[Dataset items]
|---|

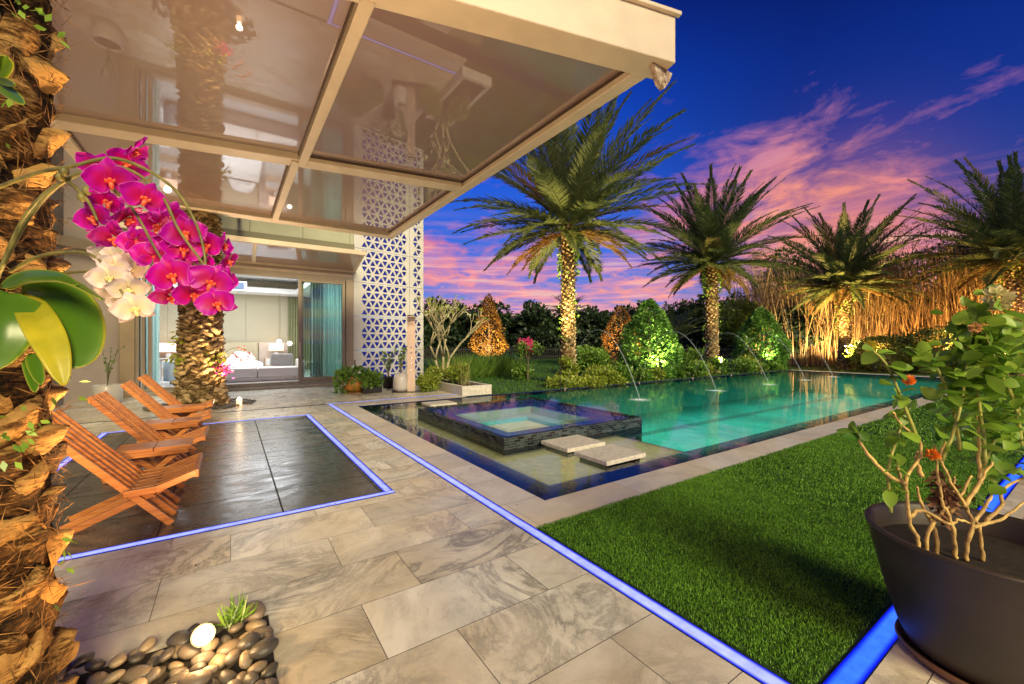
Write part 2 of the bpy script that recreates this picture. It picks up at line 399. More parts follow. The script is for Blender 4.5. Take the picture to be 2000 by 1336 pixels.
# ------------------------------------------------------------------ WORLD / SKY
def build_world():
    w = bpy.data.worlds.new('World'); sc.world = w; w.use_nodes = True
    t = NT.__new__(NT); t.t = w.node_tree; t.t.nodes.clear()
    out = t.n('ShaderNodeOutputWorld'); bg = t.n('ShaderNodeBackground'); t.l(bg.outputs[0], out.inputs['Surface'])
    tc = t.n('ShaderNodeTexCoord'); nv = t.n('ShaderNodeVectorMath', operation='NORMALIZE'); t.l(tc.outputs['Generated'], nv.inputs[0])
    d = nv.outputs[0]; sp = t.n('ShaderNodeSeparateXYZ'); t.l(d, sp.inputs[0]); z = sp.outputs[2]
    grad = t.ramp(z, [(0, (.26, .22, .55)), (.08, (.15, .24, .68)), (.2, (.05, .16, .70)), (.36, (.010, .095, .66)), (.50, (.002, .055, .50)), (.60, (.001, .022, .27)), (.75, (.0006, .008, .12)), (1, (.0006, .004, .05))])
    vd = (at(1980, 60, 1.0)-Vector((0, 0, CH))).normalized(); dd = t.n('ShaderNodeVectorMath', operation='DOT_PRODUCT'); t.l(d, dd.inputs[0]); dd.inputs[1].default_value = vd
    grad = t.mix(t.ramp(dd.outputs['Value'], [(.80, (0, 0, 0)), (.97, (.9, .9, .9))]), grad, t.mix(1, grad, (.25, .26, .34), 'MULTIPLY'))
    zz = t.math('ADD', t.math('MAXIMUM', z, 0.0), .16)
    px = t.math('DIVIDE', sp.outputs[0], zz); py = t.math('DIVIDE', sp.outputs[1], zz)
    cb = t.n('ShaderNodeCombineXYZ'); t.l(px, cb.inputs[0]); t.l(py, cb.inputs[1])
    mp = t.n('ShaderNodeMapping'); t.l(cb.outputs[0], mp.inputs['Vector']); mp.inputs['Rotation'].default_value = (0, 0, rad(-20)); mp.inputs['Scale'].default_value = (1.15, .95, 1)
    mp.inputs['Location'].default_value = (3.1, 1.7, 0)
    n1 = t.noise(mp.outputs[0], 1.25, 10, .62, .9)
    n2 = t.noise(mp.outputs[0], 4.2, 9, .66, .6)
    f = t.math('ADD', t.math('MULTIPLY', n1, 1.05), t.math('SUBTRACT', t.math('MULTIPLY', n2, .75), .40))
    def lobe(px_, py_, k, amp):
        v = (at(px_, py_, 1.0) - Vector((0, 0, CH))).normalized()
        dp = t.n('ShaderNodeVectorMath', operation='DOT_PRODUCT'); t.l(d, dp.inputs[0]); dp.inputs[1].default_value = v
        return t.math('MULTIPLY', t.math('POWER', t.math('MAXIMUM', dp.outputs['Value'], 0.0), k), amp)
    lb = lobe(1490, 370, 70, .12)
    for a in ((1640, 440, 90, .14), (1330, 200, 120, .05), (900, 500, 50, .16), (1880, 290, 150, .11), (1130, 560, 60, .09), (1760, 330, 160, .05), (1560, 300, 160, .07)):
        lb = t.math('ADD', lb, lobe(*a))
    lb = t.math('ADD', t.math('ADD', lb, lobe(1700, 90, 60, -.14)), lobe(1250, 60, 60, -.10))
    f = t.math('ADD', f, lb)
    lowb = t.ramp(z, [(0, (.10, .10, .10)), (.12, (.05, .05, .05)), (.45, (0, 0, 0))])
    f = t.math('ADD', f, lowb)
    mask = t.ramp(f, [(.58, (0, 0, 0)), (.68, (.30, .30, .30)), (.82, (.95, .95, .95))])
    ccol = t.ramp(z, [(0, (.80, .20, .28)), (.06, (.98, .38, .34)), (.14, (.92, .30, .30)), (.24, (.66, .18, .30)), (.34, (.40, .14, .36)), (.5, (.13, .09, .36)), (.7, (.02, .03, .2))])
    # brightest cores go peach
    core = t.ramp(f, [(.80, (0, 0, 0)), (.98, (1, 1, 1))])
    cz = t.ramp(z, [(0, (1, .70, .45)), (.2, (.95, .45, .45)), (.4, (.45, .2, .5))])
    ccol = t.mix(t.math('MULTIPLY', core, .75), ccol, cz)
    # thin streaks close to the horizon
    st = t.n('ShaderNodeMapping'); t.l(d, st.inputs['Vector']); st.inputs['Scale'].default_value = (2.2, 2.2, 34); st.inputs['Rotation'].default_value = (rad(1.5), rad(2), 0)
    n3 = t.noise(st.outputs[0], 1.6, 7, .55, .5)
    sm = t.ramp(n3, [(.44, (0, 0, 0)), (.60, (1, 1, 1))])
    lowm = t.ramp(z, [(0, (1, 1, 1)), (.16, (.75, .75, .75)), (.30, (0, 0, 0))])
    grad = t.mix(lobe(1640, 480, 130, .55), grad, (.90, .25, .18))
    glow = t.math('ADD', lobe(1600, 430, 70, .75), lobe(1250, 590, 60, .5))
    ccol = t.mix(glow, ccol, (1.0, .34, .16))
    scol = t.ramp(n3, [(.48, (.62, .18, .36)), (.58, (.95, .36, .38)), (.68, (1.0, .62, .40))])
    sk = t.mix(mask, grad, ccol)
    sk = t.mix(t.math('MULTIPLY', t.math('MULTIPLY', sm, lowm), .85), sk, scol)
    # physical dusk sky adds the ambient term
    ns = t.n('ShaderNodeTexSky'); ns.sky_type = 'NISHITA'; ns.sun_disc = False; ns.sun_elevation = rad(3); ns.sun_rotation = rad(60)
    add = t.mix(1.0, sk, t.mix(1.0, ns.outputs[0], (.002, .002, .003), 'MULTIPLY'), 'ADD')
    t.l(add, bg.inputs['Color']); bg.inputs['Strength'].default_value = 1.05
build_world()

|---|

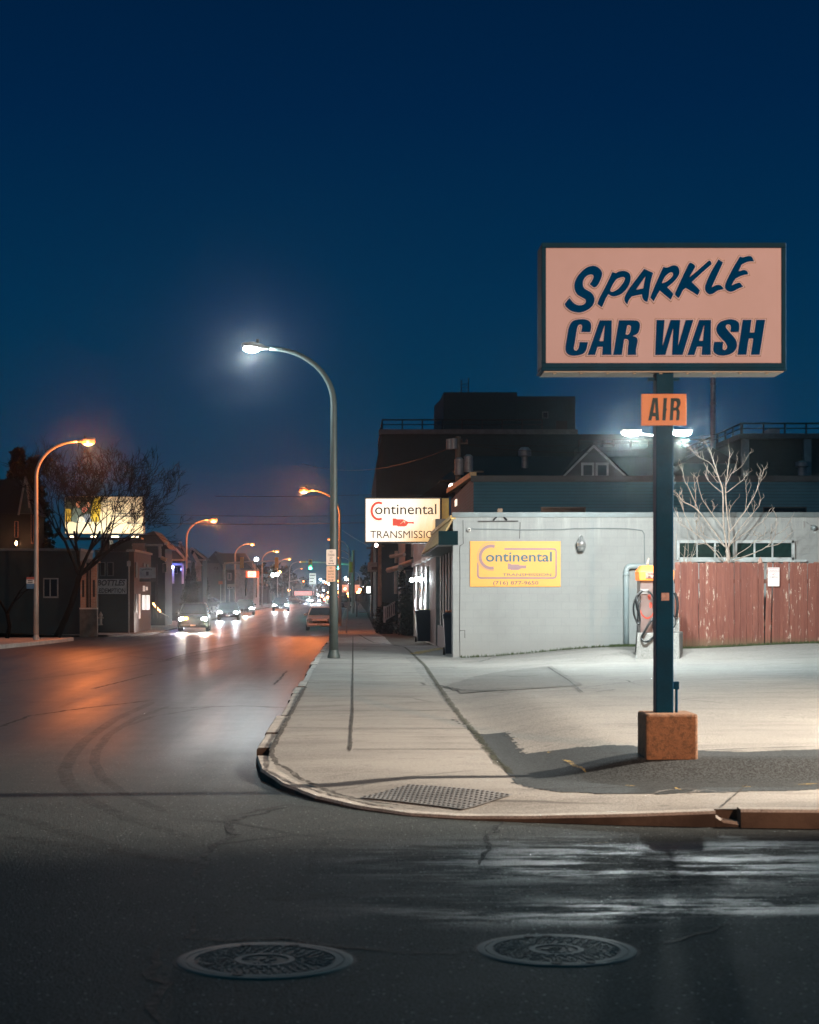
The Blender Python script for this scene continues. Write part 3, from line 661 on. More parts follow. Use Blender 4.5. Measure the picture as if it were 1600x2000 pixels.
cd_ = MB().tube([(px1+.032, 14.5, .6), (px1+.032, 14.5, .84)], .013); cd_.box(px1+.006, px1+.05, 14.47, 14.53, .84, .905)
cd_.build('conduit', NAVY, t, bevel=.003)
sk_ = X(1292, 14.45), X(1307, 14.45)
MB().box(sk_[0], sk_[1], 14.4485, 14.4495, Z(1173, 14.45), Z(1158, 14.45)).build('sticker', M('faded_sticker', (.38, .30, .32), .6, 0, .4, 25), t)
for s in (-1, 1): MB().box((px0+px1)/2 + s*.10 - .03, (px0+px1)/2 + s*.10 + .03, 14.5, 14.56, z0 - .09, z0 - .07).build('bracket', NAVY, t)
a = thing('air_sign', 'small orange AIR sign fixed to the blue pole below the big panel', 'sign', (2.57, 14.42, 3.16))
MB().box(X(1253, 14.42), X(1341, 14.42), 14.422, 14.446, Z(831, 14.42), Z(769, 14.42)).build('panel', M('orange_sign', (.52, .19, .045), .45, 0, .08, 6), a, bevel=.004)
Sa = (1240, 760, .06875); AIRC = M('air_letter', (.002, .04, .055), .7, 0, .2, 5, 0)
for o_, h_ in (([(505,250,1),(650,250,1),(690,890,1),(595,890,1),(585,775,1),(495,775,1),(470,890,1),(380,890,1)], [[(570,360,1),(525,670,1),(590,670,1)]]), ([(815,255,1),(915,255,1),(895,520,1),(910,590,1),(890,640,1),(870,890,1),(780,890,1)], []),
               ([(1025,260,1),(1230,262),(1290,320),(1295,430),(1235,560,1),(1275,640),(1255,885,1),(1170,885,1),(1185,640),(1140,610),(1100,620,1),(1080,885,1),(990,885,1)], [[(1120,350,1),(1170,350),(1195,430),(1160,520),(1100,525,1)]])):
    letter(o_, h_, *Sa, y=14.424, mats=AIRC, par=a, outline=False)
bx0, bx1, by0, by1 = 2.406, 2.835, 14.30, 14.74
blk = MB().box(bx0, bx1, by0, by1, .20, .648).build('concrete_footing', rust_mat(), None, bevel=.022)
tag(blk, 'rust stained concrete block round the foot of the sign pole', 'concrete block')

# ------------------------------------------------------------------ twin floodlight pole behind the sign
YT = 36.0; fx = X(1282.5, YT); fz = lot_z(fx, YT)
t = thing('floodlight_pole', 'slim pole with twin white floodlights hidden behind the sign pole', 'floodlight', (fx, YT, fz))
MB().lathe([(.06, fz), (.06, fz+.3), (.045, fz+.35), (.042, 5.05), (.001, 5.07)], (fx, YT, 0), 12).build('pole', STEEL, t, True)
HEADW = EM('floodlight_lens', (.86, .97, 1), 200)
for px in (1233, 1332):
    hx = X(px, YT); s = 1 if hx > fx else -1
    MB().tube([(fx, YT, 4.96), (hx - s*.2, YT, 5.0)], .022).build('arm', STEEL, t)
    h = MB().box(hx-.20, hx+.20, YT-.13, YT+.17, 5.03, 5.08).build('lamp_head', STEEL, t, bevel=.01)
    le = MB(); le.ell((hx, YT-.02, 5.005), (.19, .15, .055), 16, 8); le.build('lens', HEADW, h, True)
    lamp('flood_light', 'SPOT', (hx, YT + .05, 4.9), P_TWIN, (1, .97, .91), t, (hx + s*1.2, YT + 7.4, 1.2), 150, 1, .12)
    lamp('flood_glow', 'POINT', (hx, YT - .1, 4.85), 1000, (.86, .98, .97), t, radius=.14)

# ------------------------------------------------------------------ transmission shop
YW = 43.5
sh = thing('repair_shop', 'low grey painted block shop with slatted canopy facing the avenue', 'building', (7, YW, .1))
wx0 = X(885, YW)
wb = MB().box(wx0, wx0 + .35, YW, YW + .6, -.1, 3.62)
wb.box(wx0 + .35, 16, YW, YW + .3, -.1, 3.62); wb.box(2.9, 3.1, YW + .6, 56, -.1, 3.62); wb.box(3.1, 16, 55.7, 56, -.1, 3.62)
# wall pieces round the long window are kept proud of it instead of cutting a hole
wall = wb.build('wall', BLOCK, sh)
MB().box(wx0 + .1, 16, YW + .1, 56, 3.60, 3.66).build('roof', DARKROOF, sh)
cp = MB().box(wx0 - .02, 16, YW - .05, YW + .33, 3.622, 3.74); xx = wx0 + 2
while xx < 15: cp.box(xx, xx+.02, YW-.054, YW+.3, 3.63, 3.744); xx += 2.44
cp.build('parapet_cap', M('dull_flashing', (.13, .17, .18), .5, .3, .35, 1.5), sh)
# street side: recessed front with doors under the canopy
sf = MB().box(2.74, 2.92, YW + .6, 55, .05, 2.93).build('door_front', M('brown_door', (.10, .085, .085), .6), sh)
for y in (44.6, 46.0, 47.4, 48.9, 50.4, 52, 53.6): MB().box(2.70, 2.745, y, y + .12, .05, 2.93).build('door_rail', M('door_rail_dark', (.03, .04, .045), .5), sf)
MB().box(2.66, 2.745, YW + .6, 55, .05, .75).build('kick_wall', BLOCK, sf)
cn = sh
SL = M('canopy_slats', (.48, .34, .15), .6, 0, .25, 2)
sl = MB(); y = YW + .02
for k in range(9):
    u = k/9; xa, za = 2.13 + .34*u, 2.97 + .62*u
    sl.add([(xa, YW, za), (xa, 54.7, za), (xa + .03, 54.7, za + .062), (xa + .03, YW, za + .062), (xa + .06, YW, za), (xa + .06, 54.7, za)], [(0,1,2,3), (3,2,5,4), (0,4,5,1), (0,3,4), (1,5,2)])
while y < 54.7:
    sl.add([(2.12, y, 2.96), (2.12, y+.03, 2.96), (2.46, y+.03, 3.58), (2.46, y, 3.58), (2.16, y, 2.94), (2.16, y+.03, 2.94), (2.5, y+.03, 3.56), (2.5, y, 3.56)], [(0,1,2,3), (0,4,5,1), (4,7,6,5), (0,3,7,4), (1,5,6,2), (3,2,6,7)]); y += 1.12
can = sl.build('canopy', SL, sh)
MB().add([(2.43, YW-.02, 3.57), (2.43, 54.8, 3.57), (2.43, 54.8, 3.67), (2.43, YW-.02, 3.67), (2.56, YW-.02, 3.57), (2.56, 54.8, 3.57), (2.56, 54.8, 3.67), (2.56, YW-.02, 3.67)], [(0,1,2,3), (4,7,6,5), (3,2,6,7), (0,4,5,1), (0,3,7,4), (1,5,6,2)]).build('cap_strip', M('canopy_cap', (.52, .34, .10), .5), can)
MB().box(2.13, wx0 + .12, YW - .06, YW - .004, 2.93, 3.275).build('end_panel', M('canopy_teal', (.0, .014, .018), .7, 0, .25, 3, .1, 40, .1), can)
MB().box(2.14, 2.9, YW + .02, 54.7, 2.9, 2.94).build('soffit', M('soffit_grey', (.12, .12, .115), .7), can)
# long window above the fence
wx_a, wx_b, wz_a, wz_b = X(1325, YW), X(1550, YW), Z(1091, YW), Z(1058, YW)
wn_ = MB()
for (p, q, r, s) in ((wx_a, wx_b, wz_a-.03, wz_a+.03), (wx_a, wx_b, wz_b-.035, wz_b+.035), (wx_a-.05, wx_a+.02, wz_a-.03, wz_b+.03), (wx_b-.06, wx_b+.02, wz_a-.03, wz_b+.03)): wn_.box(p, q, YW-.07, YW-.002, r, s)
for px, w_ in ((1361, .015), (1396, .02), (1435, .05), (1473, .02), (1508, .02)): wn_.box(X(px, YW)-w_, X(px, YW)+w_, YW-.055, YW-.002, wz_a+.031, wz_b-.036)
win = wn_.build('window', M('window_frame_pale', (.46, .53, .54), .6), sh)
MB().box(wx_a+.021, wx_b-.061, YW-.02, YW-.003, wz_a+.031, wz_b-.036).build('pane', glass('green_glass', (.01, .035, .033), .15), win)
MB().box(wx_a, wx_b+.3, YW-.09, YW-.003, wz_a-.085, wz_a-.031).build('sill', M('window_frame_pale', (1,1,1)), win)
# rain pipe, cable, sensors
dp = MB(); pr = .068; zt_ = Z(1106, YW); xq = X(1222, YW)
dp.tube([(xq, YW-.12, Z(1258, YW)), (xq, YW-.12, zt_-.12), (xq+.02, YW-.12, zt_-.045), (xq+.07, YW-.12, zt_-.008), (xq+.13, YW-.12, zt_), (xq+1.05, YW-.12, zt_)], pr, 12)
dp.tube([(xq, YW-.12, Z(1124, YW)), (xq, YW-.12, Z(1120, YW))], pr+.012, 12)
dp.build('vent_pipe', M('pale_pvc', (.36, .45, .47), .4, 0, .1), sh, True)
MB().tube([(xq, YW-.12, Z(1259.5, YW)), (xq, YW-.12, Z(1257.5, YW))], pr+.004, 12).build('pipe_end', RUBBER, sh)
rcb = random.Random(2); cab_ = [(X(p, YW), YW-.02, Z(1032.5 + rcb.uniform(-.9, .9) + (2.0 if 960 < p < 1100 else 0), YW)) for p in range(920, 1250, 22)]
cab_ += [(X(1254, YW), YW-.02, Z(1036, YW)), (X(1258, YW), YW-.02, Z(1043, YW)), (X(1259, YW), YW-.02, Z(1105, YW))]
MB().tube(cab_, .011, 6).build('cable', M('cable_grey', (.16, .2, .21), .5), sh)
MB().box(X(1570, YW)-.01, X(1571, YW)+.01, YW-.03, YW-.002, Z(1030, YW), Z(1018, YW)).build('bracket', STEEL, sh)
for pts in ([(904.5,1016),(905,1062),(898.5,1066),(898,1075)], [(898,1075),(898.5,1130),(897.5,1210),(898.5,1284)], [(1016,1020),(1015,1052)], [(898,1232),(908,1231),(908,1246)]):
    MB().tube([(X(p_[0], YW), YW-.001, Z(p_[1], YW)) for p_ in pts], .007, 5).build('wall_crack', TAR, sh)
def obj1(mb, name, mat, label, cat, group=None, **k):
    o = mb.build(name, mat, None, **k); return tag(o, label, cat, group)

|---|

### Given request
Look through the entries above; copy each line where the string "script" appears.

### Exercise solution
Write part 2 of the bpy script that recreates this picture. It picks up at line 399. More parts follow. The script is for Blender 4.5. Take the picture to be 2000 by 1336 pixels.
The Blender Python script for this scene continues. Write part 3, from line 661 on. More parts follow. Use Blender 4.5. Measure the picture as if it were 1600x2000 pixels.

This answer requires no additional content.